13 de enero de 2010

Hacia el Danubio



Área de servicio cerca de Ulm, 15 de agosto


Como cronista oficial de viaje y a modo de pie de foto, resumo: Un par de días en los Alpes franceses, Chamonix, más exactamente Servoz, donde Alberto se dio un “paseo” de doce horas con caída y buen golpe en la cadera incluidos; pasamos por Suiza camino de Zurich pero a Alberto le apetecía ver el Eiger y retrocedimos hasta Grindelwald; después Zurich y Tübingen.
¿Impresiones? Demasiada gente en los Alpes. El Eiger lo vimos desde Grindelwald, la idea de Alberto de caminar al día siguiente chocaba con el ambiente suizo: dificultad para encontrar un sitio donde dormir medianamente a gusto, la cantidad de gente, de coches, de casas por todas las laderas.


Y es que Suiza, la parte alpina, es un jardín, con huertas y pastos, pero un jardín, un jardín cuidado, ordenado, impoluto, armonioso, perfecto, de postal fotográfica, en el que en un principio dudas dónde poner el pie, es bonito, sólo bonito… hasta que levantas la vista, las montañas, eso les salva. Los pueblos de la zona de los Alpes llaman la atención al principio pero pasados unos pocos, una se encuentra saturada de tantas casitas de madera con las mismas flores en las mismas jardineras y colocadas de la misma manera y se echa de menos el bullicio de los países árabes, la diversidad de colores de India o la música de las calles latinoamericanas.

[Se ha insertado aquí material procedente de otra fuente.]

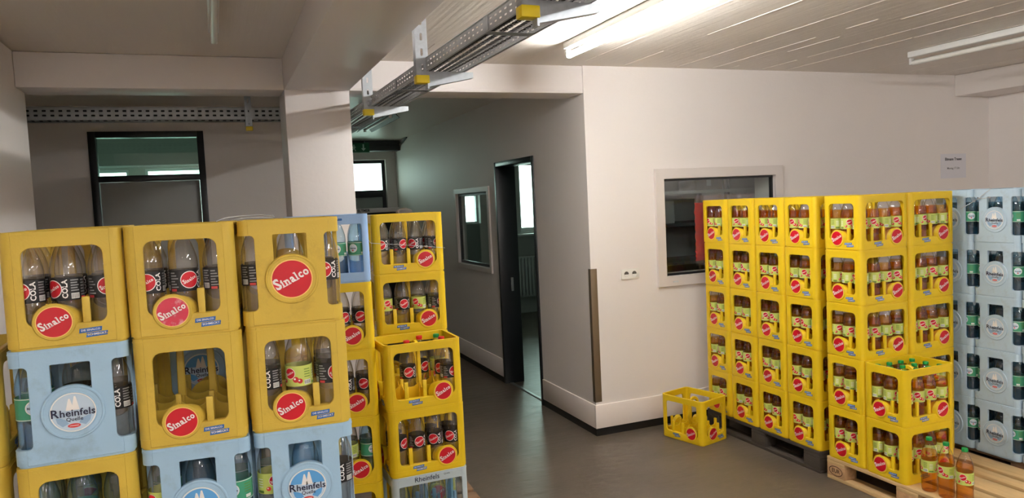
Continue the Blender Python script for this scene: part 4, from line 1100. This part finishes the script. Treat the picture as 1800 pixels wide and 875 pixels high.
pallet(T(0.72, 3.95, 0) @ RZ(PI / 2 - 0.05), 'pallet_brown', 'pallet_brown', 'brown pallet hidden under the farther left-hand crate stacks', extra=0.024)
RG = 'crates of the farther left-hand stacks'
D = (0.294, 3.682, -0.12, 1.857)
m = wide_m(*D, 1); spawn('water_crate', P_OPEN, m, 'light blue crate with wide opening on top of the stack behind the third', 'crate', RG); wide_fill(m, ['.NTT', '.T.T'], 'light blue top crate')
for l, fill in ((2, ['.CCC', '..CC']), (3, ['.TCC', '..CC']), (4, ['.CGT', '..CT']), (5, [])):
    m = wide_m(*D, l); spawn('drink_crate', P_YEL, m, ('yellow crate under the light blue one', 'third yellow-stack crate down, half hidden by large-emblem stack', 'fourth crate down, half hidden, with green-label and teal bottles', 'lowest half hidden crate of the stack behind the third')[l - 2], 'crate', RG)
    wide_fill(m, fill, '%s half-hidden crate' % ('second', 'third', 'fourth', 'fifth')[l - 2])
E_ = (0.786, 4.075, -0.123, 1.843)
m = wide_m(*E_, 1); spawn('drink_crate', P_YEL, m, 'top yellow crate of cola empties with a white strap, beside the corridor', 'crate', RG); wide_fill(m, ['CCCC', 'CCCC'], 'strapped top crate by corridor')
m = wide_m(*E_, 2); spawn('drink_crate', P_YEL, m, 'yellow crate with one green-label empty, under the strapped crate', 'crate', RG); wide_fill(m, ['GCGC', 'C.CC'], 'crate under the strapped one')
for l in (3, 4, 5): spawn('drink_crate', P_YEL, wide_m(*E_, l), 'hidden yellow crate at the %s row of the strapped stack by the corridor' % ROW[5 - l], 'crate', RG)
F = (0.721, 3.578, 0.025, 1.205)
m = wide_m(*F, 1, dx=-0.004, da=-0.01); spawn('drink_crate', P_YEL, m, 'open-topped yellow crate with a few cola empties, tallest of the low front stack', 'crate', RG); wide_fill(m, ['...C', '.C.C', '..CG'], 'open-topped crate')
m = wide_m(*F, 2); spawn('drink_crate', P_YEL, m, 'yellow crate of cola empties under the open-topped crate', 'crate', RG); wide_fill(m, ['CCCC', 'C.CC'], 'crate under the open-topped one')
m = wide_m(*F, 3); spawn('water_crate', P_TEXT, m, 'grey-blue crate with lettered rim at the bottom of the low stack', 'crate', RG); wide_fill(m, ['NNNN', 'NNNN'], 'lettered grey-blue crate')

# ------------------------------------------------------------------ straps and loose film
b = MB(); z = BASE + 0.004
b.tube([(0.00, 2.50, z - 0.002), (0.03, 2.52, z + 0.008), (0.07, 2.53, z + 0.011), (0.13, 2.52, z + 0.012), (0.17, 2.50, z + 0.009), (0.175, 2.49, z)], 0.0022, 'strap_grey', 6)
b.tube([(0.05, 2.50, z + 0.001), (0.10, 2.49, z + 0.006), (0.17, 2.49, z + 0.001)], 0.002, 'strap_grey', 6)
tag(link('plastic_strap', b.done('plastic_strap')), 'loose grey plastic strap lying on top of the second and third stacks', 'strap')
ex = Vector((math.cos(-0.123), math.sin(-0.123), 0)); ey = Vector((math.sin(-0.123), -math.cos(-0.123), 0))
p0 = Vector((0.786, 4.075, 0))
b = MB()  # unseen cable bundle added so the tray's holes look dark
pts = [p0 + ex * u + ey * 0.003 + Vector((0, 0, zz)) for u, zz in ((-0.004, 1.690), (0.1, 1.678), (0.25, 1.660), (0.404, 1.640))]
pts = [p0 - ey * 0.2 - ex * 0.004 + Vector((0, 0, 1.70))] + pts + [p0 + ex * 0.404 - ey * 0.2 + Vector((0, 0, 1.63))]
b.tube(pts, 0.0016, 'strap_grey', 6); tag(link('plastic_strap', b.done('plastic_strap')), 'thin white strap tied across the top cola crate by the corridor', 'strap')
b = MB(); xx = 4.446
b.tube([(xx, 3.37, 1.70), (xx - 0.002, 3.30, 1.735), (xx - 0.003, 3.245, 1.765), (xx - 0.002, 3.20, 1.80), (xx + 0.01, 3.17, 1.823)], 0.002, 'strap_grey', 6)
b.tube([(xx - 0.003, 3.245, 1.765), (xx - 0.004, 3.21, 1.764), (xx - 0.003, 3.18, 1.768)], 0.002, 'strap_grey', 6)
b.tube([(xx - 0.004, 3.25, 1.765), (xx - 0.010, 3.245, 1.770), (xx - 0.004, 3.238, 1.762), (xx - 0.01, 3.25, 1.758)], 0.003, 'strap_grey', 6)
tag(link('plastic_strap', b.done('plastic_strap')), 'knotted string tied on the top pale blue crate', 'strap')
b = MB(); q = random.Random(4)
t_ = bmesh.new(); bmesh.ops.create_icosphere(t_, subdivisions=3, radius=1.0)
for v in t_.verts:
    k = 1 + q.uniform(-0.16, 0.16); v.co = Vector((v.co.x * 0.048 * k, v.co.y * 0.035 * k, max(-0.010, v.co.z * 0.020 * k)))
t_.verts.index_update(); b.faces([v.co.copy() for v in t_.verts], [[v.index for v in f.verts] for f in t_.faces], 'wrap_film', T(1.03, 4.29, 1.853)); t_.free()
tag(link('crumpled_film', b.done('crumpled_film', 15)), 'crumpled clear film lying on top of the strapped yellow crate', 'plastic film')

# ------------------------------------------------------------------ daylight and camera
w = bpy.data.worlds.new('World'); SC.world = w; w.use_nodes = True
bg = w.node_tree.nodes['Background']; bg.inputs[0].default_value = (0.76, 1.0, 0.91, 1); bg.inputs[1].default_value = 3.8
def portal(x0, x1, z0, z1, y, d):
    l = bpy.data.lights.new('portal', 'AREA'); l.shape = 'RECTANGLE'; l.size = x1 - x0; l.size_y = z1 - z0; l.cycles.is_portal = True
    o = bpy.data.objects.new('daylight', l); COL.objects.link(o)
    o.location = ((x0 + x1) / 2, y, (z0 + z1) / 2); o.rotation_euler = (R(90) * (-1 if d < 0 else 1), 0, 0)
    return o
portal(1.45, 2.53, 1.0, 2.63, 11.95, -1); portal(4.73, 6.2, 1.36, 2.55, 11.85, -1); portal(3.55, 4.03, 1.55, 2.03, 11.85, -1)
portal(-2.6, -1.213, 1.4, 2.655, 13.25, -1); portal(-0.985, 0.45, 1.4, 2.665, 13.25, -1)

f, yaw, pitch, roll, hc = 1304.6552, 0.3771, -0.0639, -0.047, 1.8823
fwd = Vector((math.sin(yaw) * math.cos(pitch), math.cos(yaw) * math.cos(pitch), math.sin(pitch)))
rt = Vector((math.cos(yaw), -math.sin(yaw), 0)); up = rt.cross(fwd)
r2 = rt * math.cos(roll) + up * math.sin(roll); u2 = -rt * math.sin(roll) + up * math.cos(roll)
cam = bpy.data.cameras.new('Camera'); co = bpy.data.objects.new('Camera', cam); COL.objects.link(co)
co.matrix_world = Matrix(((r2.x, u2.x, -fwd.x, 0), (r2.y, u2.y, -fwd.y, 0), (r2.z, u2.z, -fwd.z, hc), (0, 0, 0, 1)))
cam.sensor_fit = 'HORIZONTAL'; cam.sensor_width = 36.0; cam.lens = f / 1800 * 36.0; cam.clip_start = 0.05; cam.clip_end = 200
SC.camera = co
SC.view_settings.view_transform = 'Standard'; SC.view_settings.look = 'None'; SC.view_settings.gamma = 1.0
SC.view_settings.use_curve_mapping = False; SC.view_settings.exposure = 1.55
SC.cycles.use_denoising = True
SC.cycles.max_bounces = 10; SC.cycles.diffuse_bounces = 5; SC.cycles.glossy_bounces = 4; SC.cycles.transparent_max_bounces = 40
SC.cycles.sample_clamp_indirect = 6.0; SC.cycles.caustics_reflective = False; SC.cycles.caustics_refractive = False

Nunca me ha gustado esta parte de Suiza, me carga, es inevitable. Me reconcilio con los suizos en Zurich, las ciudades son otra cosa, las coincidencias son grandes en las ciudades occidentales y una se siente como una suiza, una alemana o una francesa, estás en casa. El ánimo con que inicias un viaje, más que el ánimo, la preparación inconsciente que llevas cuando sales de casa influye en ese estar a gusto. Si vas al Sahara el cuerpo se dispone a soportar el calor tranquilamente sin que una le diga nada, si estás en Ushuaia en invierno, sientes el frío y la falta de luz como algo natural, normal, inevitablemente tenemos una idea del viaje que nos marca, nos encamina hacia una percepción más o menos determinada de lo que va a presentarse ante nuestros sentidos; por eso, disfrutamos de lo exótico, lo diferente en continentes de culturas lejanas a la nuestra, pero en occidente, a mí al menos, me gusta estar como en casa.

Tübingen me decepciona un poquito, suele suceder cuando esperas algo con muchas ganas. La casa donde vivió Hölderlin los últimos años de su vida es fría, excepto la habitación en la que permanecía prácticamente todo el tiempo, ésta es evocadora y cálida en su blancura y escasez de muebles y recuerdos, sólo dos sillas y un jarrón con flores sobre el suelo.